Penticton Herald

Television legend Grant Tinker dies

-

NEW YORK (AP) Grant Tinker, who brought new polish to TV and beloved shows to the audience as both a producer and a network boss, has died. He was 90. Though he had three tours of duty with NBC, the last as its chairman, Tinker was perhaps best-known as the nurturing hand at MTM Enterprise­s, the production company he founded in 1970 and ran for a decade.

Nothing less than a creative salon, MTM scored with some TV's most respected and best-loved programs, including "Lou Grant,” “Rhoda,” “The Bob Newhart Show” and, of course, the series that starred his business partner and then-wife, Mary Tyler Moore.

The pilot for “The Mary Tyler Moore Show” rated poorly with test audiences. The heroine was dismissed for being over 30 and unmarried.
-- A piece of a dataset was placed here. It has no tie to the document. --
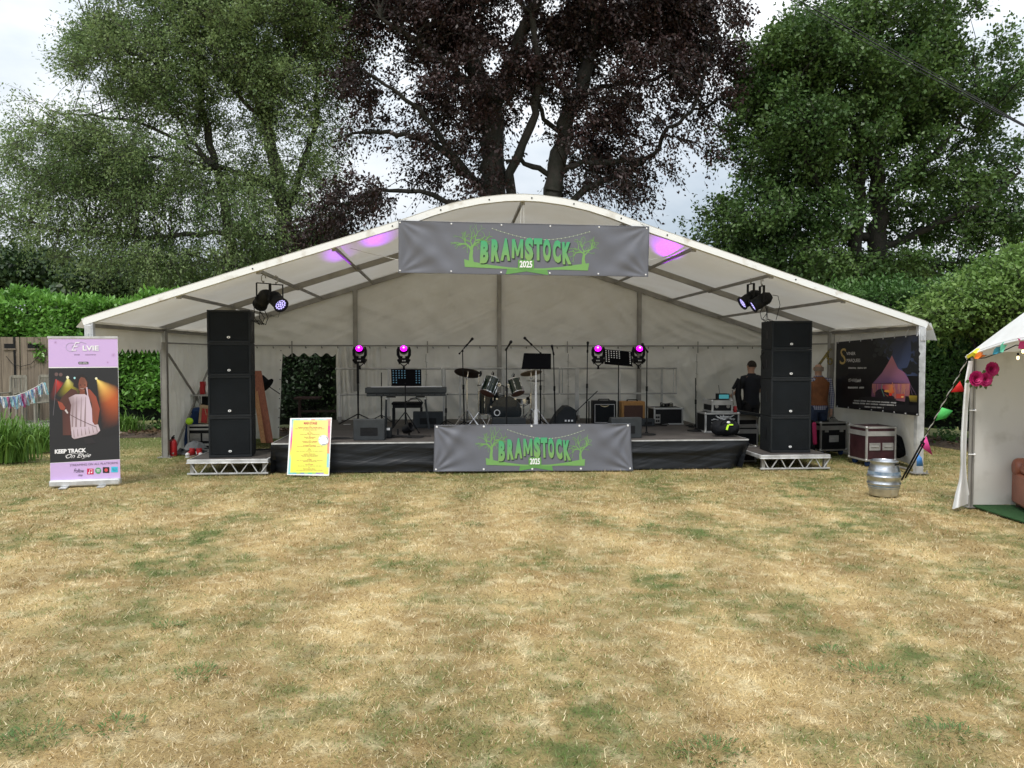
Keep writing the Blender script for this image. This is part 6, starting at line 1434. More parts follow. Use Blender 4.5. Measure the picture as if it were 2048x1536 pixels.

Neighbor Phyllis (Cloris Leachman) was deemed too annoying, best friend Rhoda (Valerie Harper) “too New Yorky and brassy (read: Jewish),” as Tinker wrote in his 1994 memoir, “Tinker in Television.”

But the show, which premiered on CBS in fall 1970, was a critical and popular smash for seven seasons and became the flagship series of a studio whose mewing kitten (parodying the MGM lion) came to signify some of TV's best.

Under Tinker's regime, NBC enjoyed a remarkable recovery. “The Cosby Show” was an overnight hit, but thanks to Tinker, slow starters such as “Hill Street Blues” (which was from MTM), “Family Ties” and “Cheers” were allowed to find their audience and became hits, too.